Göztepe’deki Vali Konağı da Katip Çelebi Üniversitesi’ne devroldu.

Ardından sahipsizliğin hoyratlığı duyarsızlıkla birleşti, ecdadın mirası yağma edildi.

***

Uzatmaya gerek yok, durum tüm çıplaklığıyla ortada...

İzmir’in güzide miraslarından tarihi Vali Konağı talan edilmiş, perişan halde.

Neresinden baksanız rezillik;

Utanılması gereken bir skandal.

Gerçekten ayıp, yazık, günah ötesi acıklı bir durum.

Neye benzemiş biliyor musunuz o görkemli Vali Konağı?

Adeta bir Hollywood dekoru gibi duruyor önümüzde.

Dışı var, içi yok.

Demokrasimiz gibi, yargı sistemi, merkez bankası, üniversitelerimiz gibi...

Her santimi harap halde, delik deşik olmuş, bitik...

***

Elbette öncelikle biz İzmirliler’e seslenmek isterim.
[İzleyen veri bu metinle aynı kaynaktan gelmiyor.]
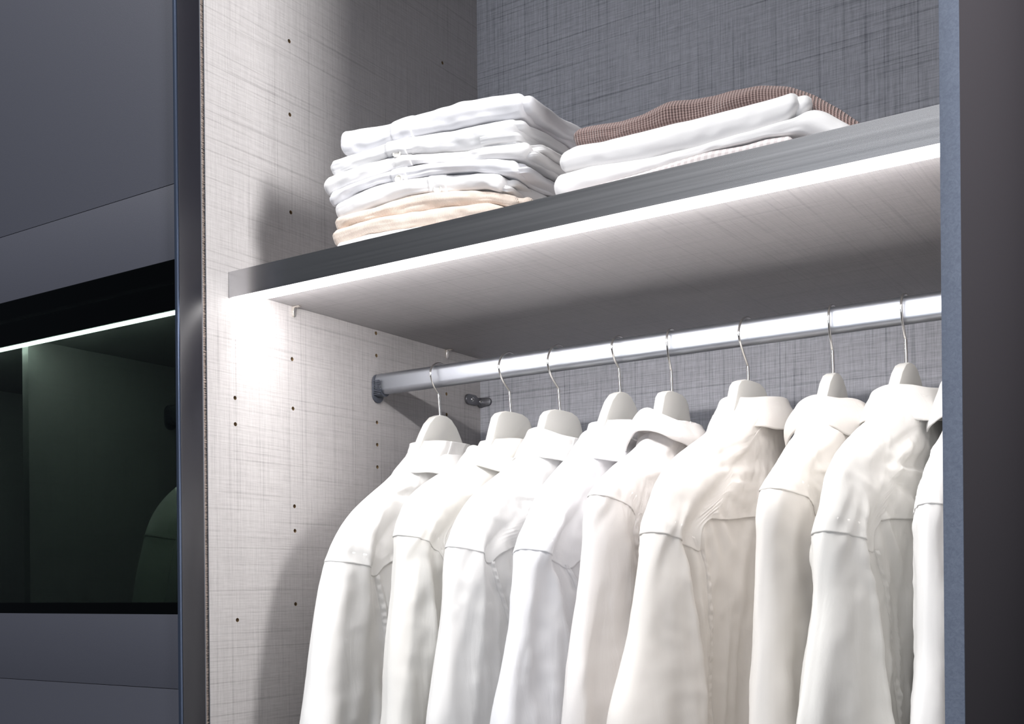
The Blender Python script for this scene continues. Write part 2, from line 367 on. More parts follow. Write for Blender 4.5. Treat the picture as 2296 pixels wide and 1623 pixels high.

İzmir Büyükşehir Belediyesi’ne...

Gözünü sevdiğim Konak Belediyesi’ne...

Belediye meclislerinde birbirini yiyen meclis üyelerine...

Kemeraltı bölgesini ayağa kaldırmak için çabalayan TARKEM’e...

İzmir’in sayın İTO’su, saygıdeğer EBSO’su, muhterem Ticaret Borsası’na...

Bütün EGİAD’lılara, bütün İZSİAD’lılara, tek tek bütün Ekonomik Kalkınma Koordinasyon Kurulu üyelerine,

İzmir için seçtiğimiz 28 milletvekilinin her birine...

Ve elbette İzmir Valisi sayın Selim Köşger’e seslenmek istiyorum.

Allah aşkına...

Gelin İzmir Vali Konağı’nın kapısından başınızı uzatın...

Gözlerinize inanamayacaksınız, ‘yok artık’ diye gözünüzden iki damla yaş gelecek.

Sayın Valim eminim ki o gece gözünüze uyku girmeyecek.

Gerçekten çok üzüleceksiniz, içiniz acıyacak.

Kendisine emanet edilen güzelim Vali Konağı’nın gravyer peynire dönmesini seyreden...

2018 yılından beri görevde olan Katip Çelebi Üniversitesi Rektörü Prof. Saffet Köse’ye ise hiçbir şey demiyorum.

Denecek şeyleri buraya yazmayı uygun görmüyorum.

***

Sevgili İzmirliler,

Kentin göbeğinde gözümüzün önünde talana uğrayan Vali Konağı binası sadece bir örnek.

İtiraz hakkımızı kullanmamız, ses çıkarmamız, kimden gelirse gelsin fark etmeksizin...

Talana dur dememiz lazım.

Hani diyorduk ya, o çokbeğenilen sloganımızla “İzmir’de hayat var” diye...

O köprüden çok sular aktı...

Ne yazık ki artık “İzmir’de talan var...”dememiz gerekiyor.